Data items
## begin

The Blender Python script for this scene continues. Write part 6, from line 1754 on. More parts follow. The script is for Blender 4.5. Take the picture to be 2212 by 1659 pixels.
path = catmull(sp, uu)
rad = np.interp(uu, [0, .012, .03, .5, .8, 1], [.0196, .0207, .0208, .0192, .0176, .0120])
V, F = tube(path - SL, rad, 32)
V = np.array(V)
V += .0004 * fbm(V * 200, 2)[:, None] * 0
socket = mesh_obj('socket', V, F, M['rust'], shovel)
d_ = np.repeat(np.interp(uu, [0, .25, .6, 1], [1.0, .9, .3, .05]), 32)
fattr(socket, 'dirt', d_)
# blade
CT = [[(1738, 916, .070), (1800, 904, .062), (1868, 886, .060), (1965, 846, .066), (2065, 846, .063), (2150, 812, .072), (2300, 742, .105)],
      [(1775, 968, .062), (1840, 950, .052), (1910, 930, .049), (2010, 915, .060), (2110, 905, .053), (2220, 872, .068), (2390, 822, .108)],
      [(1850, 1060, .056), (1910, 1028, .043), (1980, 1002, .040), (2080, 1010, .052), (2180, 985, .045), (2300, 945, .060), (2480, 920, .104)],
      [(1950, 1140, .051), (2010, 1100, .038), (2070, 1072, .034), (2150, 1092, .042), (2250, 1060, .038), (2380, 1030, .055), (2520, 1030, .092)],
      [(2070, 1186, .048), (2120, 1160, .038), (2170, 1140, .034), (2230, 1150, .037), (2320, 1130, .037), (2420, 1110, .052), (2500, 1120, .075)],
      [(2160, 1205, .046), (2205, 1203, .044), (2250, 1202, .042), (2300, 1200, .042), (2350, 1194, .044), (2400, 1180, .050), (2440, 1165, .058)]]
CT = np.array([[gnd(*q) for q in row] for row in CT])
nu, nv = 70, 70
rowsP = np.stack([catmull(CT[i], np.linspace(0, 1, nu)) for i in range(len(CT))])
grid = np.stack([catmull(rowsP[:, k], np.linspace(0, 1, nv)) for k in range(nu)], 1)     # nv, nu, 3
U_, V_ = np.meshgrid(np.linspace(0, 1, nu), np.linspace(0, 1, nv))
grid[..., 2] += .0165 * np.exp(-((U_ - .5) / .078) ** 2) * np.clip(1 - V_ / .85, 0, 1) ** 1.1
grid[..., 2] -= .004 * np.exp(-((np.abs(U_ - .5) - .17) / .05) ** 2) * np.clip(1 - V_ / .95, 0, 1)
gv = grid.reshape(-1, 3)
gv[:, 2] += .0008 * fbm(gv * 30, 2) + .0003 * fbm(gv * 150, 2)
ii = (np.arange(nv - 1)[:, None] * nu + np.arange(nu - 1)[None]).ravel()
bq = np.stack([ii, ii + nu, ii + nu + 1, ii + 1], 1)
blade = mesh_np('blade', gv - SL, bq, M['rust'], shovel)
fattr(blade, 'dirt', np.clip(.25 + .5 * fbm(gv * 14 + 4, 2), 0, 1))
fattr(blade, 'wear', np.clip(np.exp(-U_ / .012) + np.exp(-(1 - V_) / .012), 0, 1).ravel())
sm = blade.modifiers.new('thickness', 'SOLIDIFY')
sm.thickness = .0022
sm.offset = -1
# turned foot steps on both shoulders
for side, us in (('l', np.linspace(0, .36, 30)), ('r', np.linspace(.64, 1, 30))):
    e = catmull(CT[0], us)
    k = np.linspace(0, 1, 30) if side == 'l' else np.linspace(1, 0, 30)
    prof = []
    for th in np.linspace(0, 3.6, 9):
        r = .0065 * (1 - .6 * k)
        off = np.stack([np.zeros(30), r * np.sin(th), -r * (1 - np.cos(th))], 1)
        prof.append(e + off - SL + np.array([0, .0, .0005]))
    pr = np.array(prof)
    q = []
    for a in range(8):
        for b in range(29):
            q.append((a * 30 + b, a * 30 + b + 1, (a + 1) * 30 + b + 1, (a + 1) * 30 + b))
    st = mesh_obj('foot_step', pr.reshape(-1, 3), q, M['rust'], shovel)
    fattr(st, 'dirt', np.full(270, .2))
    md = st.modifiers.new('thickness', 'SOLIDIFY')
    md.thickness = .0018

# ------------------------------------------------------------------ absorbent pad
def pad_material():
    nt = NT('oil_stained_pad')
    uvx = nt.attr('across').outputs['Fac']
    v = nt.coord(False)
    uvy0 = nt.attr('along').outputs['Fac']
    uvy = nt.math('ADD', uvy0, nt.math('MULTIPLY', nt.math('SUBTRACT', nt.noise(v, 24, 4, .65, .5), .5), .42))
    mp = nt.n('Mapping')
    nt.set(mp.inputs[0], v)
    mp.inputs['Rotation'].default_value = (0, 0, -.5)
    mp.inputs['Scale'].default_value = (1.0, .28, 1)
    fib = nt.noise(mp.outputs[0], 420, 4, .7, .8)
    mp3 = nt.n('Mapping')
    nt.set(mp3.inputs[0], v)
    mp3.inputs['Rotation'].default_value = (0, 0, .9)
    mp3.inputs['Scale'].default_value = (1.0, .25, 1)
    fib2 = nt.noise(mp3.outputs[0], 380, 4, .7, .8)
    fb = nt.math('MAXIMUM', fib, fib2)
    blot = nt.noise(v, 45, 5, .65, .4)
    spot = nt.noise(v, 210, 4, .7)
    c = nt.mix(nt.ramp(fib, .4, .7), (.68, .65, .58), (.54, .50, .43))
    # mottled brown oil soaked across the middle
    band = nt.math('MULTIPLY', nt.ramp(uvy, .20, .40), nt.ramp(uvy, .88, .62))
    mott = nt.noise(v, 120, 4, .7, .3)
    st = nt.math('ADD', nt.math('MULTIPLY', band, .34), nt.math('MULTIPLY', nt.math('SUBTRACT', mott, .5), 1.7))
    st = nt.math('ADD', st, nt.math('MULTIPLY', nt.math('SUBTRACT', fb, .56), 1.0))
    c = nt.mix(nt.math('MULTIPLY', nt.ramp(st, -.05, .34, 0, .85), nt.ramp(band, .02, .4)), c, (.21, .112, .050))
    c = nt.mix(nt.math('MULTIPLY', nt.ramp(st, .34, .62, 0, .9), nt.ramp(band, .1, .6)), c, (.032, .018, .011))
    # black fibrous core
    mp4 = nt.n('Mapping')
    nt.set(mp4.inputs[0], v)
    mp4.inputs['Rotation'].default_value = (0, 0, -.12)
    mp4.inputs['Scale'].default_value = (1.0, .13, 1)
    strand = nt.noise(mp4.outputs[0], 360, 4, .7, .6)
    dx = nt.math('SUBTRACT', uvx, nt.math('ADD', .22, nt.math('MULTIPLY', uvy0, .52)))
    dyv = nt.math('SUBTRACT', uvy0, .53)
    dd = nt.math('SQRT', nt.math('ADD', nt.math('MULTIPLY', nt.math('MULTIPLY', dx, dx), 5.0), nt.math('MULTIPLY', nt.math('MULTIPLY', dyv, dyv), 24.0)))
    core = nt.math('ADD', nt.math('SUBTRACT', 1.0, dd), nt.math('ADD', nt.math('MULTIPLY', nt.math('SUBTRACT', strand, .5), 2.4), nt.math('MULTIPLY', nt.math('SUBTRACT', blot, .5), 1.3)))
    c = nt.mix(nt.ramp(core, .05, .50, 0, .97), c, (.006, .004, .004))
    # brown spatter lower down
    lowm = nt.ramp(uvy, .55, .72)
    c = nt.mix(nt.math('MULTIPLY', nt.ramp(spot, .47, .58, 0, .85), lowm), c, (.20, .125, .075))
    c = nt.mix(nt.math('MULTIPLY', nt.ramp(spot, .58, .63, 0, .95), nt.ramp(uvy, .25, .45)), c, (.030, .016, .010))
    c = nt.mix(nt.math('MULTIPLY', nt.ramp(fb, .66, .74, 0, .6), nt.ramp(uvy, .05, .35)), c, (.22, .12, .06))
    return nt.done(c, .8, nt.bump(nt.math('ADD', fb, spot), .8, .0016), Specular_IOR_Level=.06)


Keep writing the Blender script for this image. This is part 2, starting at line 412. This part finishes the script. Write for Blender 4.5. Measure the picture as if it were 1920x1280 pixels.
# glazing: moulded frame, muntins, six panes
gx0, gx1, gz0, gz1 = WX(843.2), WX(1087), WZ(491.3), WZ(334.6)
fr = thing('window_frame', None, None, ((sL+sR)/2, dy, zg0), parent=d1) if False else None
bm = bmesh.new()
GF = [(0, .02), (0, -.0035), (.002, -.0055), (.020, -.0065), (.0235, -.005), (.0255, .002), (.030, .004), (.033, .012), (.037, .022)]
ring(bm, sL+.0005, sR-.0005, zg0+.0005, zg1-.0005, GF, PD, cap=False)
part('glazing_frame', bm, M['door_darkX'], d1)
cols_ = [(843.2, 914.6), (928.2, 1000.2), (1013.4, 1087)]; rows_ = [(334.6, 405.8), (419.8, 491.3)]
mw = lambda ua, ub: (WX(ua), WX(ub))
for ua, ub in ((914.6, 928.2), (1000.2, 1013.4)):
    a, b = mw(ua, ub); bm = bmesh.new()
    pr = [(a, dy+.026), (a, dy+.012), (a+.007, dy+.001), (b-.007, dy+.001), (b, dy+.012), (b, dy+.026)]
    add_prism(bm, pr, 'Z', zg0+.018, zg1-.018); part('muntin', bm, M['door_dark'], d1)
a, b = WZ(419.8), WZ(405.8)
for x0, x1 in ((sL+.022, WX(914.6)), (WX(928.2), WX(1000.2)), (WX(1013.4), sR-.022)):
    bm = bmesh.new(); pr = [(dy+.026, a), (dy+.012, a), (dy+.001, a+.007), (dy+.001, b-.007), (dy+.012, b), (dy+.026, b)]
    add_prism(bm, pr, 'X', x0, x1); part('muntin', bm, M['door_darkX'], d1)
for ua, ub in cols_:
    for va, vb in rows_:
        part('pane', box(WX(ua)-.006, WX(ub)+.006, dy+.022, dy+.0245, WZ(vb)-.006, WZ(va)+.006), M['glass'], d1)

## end

- [Problem statement]: Starting from the line with "Keep writing the" and ending with the final line of the data, quote every line exactly, both ends included.

- [The output]:
Keep writing the Blender script for this image. This is part 2, starting at line 412. This part finishes the script. Write for Blender 4.5. Measure the picture as if it were 1920x1280 pixels.
# glazing: moulded frame, muntins, six panes
gx0, gx1, gz0, gz1 = WX(843.2), WX(1087), WZ(491.3), WZ(334.6)
fr = thing('window_frame', None, None, ((sL+sR)/2, dy, zg0), parent=d1) if False else None
bm = bmesh.new()
GF = [(0, .02), (0, -.0035), (.002, -.0055), (.020, -.0065), (.0235, -.005), (.0255, .002), (.030, .004), (.033, .012), (.037, .022)]
ring(bm, sL+.0005, sR-.0005, zg0+.0005, zg1-.0005, GF, PD, cap=False)
part('glazing_frame', bm, M['door_darkX'], d1)
cols_ = [(843.2, 914.6), (928.2, 1000.2), (1013.4, 1087)]; rows_ = [(334.6, 405.8), (419.8, 491.3)]
mw = lambda ua, ub: (WX(ua), WX(ub))
for ua, ub in ((914.6, 928.2), (1000.2, 1013.4)):
    a, b = mw(ua, ub); bm = bmesh.new()
    pr = [(a, dy+.026), (a, dy+.012), (a+.007, dy+.001), (b-.007, dy+.001), (b, dy+.012), (b, dy+.026)]
    add_prism(bm, pr, 'Z', zg0+.018, zg1-.018); part('muntin', bm, M['door_dark'], d1)
a, b = WZ(419.8), WZ(405.8)
for x0, x1 in ((sL+.022, WX(914.6)), (WX(928.2), WX(1000.2)), (WX(1013.4), sR-.022)):
    bm = bmesh.new(); pr = [(dy+.026, a), (dy+.012, a), (dy+.001, a+.007), (dy+.001, b-.007), (dy+.012, b), (dy+.026, b)]
    add_prism(bm, pr, 'X', x0, x1); part('muntin', bm, M['door_darkX'], d1)
for ua, ub in cols_:
    for va, vb in rows_:
        part('pane', box(WX(ua)-.006, WX(ub)+.006, dy+.022, dy+.0245, WZ(vb)-.006, WZ(va)+.006), M['glass'], d1)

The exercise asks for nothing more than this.